Every month
Calculated Risk posts the graph of monthly light-vehicle sales. The sales are usually presented as the seasonally adjusted annual rate (SAAR) reported by the
BEA. The reason for the adjustment is a strong seasonality in sales which make it difficult to see underlying trends in the short-term. These numbers are suitable for comparison from month to month or even year-over-year, but I found them unsuitable for looking at longer-term trends. To remedy this, I decided to find some different ways of looking at the data to try to get a better look at long term trends in light vehicle sales and hopefully gain some insight as to plausible future outcomes.
Introduction
To begin, let's consider some of the factors that affect light-vehicle sales:
- The number of drivers and potential drivers
- The level of vehicle-ownership
- The lifespan of a a vehicle
The first factor is not dependent on the current economic cycle, although it is affected by larger demographic trends which may or may not be the result of past economic cycles. Because sixteen is the age at which
most teenagers can drive in this country, potential drivers will be defined as residents aged sixteen or older for the purposes of this post. To find the estimated number of residents aged 16 and older, I used the estimates published by the
Census Bureau. The number of drivers is the number of licensed drivers reported by the
FHWA.
Vehicle-ownership is harder to define. The Federal Highway Administration publishes a series of statistics every two years that includes the number of registered vehicles and the number of licensed drivers. The series is slightly out of date right now, but I believe it should be updated in 2011. The series is limited in various ways; for example, numbers are rounded to the millions and vehicles registered are not broken down into separate categories by use (a motorcycle, a garbage truck, a school bus and my mom's Matrix are all counted as a motor vehicle). Additionally, a vehicle does not necessarily belong to a licensed owner, or even an individual, and not every licensed individual drives. Despite this, I believe that the numbers will be useful in identifying long-term trends, even if they lack precision.

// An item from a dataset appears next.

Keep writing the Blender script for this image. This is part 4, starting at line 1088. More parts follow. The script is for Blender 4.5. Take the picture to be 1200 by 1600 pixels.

It is hard to determine the current lifespan of an automobile. We can find an approximation by looking at the mean age of automobiles, which gives us an idea of the lifespan of past models, but this isn't very reliable. New models may have longer or shorter life than past models, and things like wage levels affect the potential lifespan of vehicles--if labor is expensive, fixing and maintaining older automobiles becomes less economically attractive. Additionally, economic conditions affect how often people look for new cars.
I will hopefully have time in the future to extract more precise figures from archived reports, but the task is time-consuming and I am skeptical about it's added value (e.g. buses and motorcycles only accounted for 0.41% of the total fleet in 2008). Many the series were split-up recently and many of the numbers are only available from PDF reports from which the data must be re-entered into a spreadsheet to be usable.